» **WHAT NEEDS TO BE DONE**
Render every entry exactly as it appears.

» **Records excerpted from a collection**
┄┄┄┄┄┄

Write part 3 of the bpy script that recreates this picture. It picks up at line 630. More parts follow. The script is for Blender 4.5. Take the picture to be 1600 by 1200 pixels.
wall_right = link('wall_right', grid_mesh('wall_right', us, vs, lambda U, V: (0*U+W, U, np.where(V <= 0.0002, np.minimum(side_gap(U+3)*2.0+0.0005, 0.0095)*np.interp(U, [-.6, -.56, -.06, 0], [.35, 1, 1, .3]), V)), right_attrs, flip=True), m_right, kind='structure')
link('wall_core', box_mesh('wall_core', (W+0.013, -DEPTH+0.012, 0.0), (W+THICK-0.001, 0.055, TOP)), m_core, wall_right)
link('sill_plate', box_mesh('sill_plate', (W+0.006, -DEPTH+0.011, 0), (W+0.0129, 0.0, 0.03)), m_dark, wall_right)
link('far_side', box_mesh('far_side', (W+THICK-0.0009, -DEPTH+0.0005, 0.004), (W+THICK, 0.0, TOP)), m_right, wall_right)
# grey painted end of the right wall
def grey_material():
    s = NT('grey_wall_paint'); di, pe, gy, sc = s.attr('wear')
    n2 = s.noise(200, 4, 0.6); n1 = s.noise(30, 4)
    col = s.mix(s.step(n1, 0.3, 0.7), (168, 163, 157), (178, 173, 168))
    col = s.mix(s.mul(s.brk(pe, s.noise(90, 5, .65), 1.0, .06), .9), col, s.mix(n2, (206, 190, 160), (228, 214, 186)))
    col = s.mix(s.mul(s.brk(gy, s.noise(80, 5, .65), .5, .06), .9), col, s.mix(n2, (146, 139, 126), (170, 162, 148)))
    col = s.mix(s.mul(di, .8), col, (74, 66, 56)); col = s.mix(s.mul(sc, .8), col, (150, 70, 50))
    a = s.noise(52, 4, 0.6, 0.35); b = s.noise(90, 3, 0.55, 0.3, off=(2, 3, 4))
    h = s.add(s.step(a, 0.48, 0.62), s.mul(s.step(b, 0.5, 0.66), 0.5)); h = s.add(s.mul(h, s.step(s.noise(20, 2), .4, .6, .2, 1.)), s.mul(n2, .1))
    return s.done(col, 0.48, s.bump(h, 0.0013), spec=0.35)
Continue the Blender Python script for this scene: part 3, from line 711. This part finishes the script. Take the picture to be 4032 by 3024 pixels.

┄┄┄┄┄┄

» **WORKED ANSWER**
Write part 3 of the bpy script that recreates this picture. It picks up at line 630. More parts follow. The script is for Blender 4.5. Take the picture to be 1600 by 1200 pixels.
wall_right = link('wall_right', grid_mesh('wall_right', us, vs, lambda U, V: (0*U+W, U, np.where(V <= 0.0002, np.minimum(side_gap(U+3)*2.0+0.0005, 0.0095)*np.interp(U, [-.6, -.56, -.06, 0], [.35, 1, 1, .3]), V)), right_attrs, flip=True), m_right, kind='structure')
link('wall_core', box_mesh('wall_core', (W+0.013, -DEPTH+0.012, 0.0), (W+THICK-0.001, 0.055, TOP)), m_core, wall_right)
link('sill_plate', box_mesh('sill_plate', (W+0.006, -DEPTH+0.011, 0), (W+0.0129, 0.0, 0.03)), m_dark, wall_right)
link('far_side', box_mesh('far_side', (W+THICK-0.0009, -DEPTH+0.0005, 0.004), (W+THICK, 0.0, TOP)), m_right, wall_right)
# grey painted end of the right wall
def grey_material():
    s = NT('grey_wall_paint'); di, pe, gy, sc = s.attr('wear')
    n2 = s.noise(200, 4, 0.6); n1 = s.noise(30, 4)
    col = s.mix(s.step(n1, 0.3, 0.7), (168, 163, 157), (178, 173, 168))
    col = s.mix(s.mul(s.brk(pe, s.noise(90, 5, .65), 1.0, .06), .9), col, s.mix(n2, (206, 190, 160), (228, 214, 186)))
    col = s.mix(s.mul(s.brk(gy, s.noise(80, 5, .65), .5, .06), .9), col, s.mix(n2, (146, 139, 126), (170, 162, 148)))
    col = s.mix(s.mul(di, .8), col, (74, 66, 56)); col = s.mix(s.mul(sc, .8), col, (150, 70, 50))
    a = s.noise(52, 4, 0.6, 0.35); b = s.noise(90, 3, 0.55, 0.3, off=(2, 3, 4))
    h = s.add(s.step(a, 0.48, 0.62), s.mul(s.step(b, 0.5, 0.66), 0.5)); h = s.add(s.mul(h, s.step(s.noise(20, 2), .4, .6, .2, 1.)), s.mul(n2, .1))
    return s.done(col, 0.48, s.bump(h, 0.0013), spec=0.35)
Continue the Blender Python script for this scene: part 3, from line 711. This part finishes the script. Take the picture to be 4032 by 3024 pixels.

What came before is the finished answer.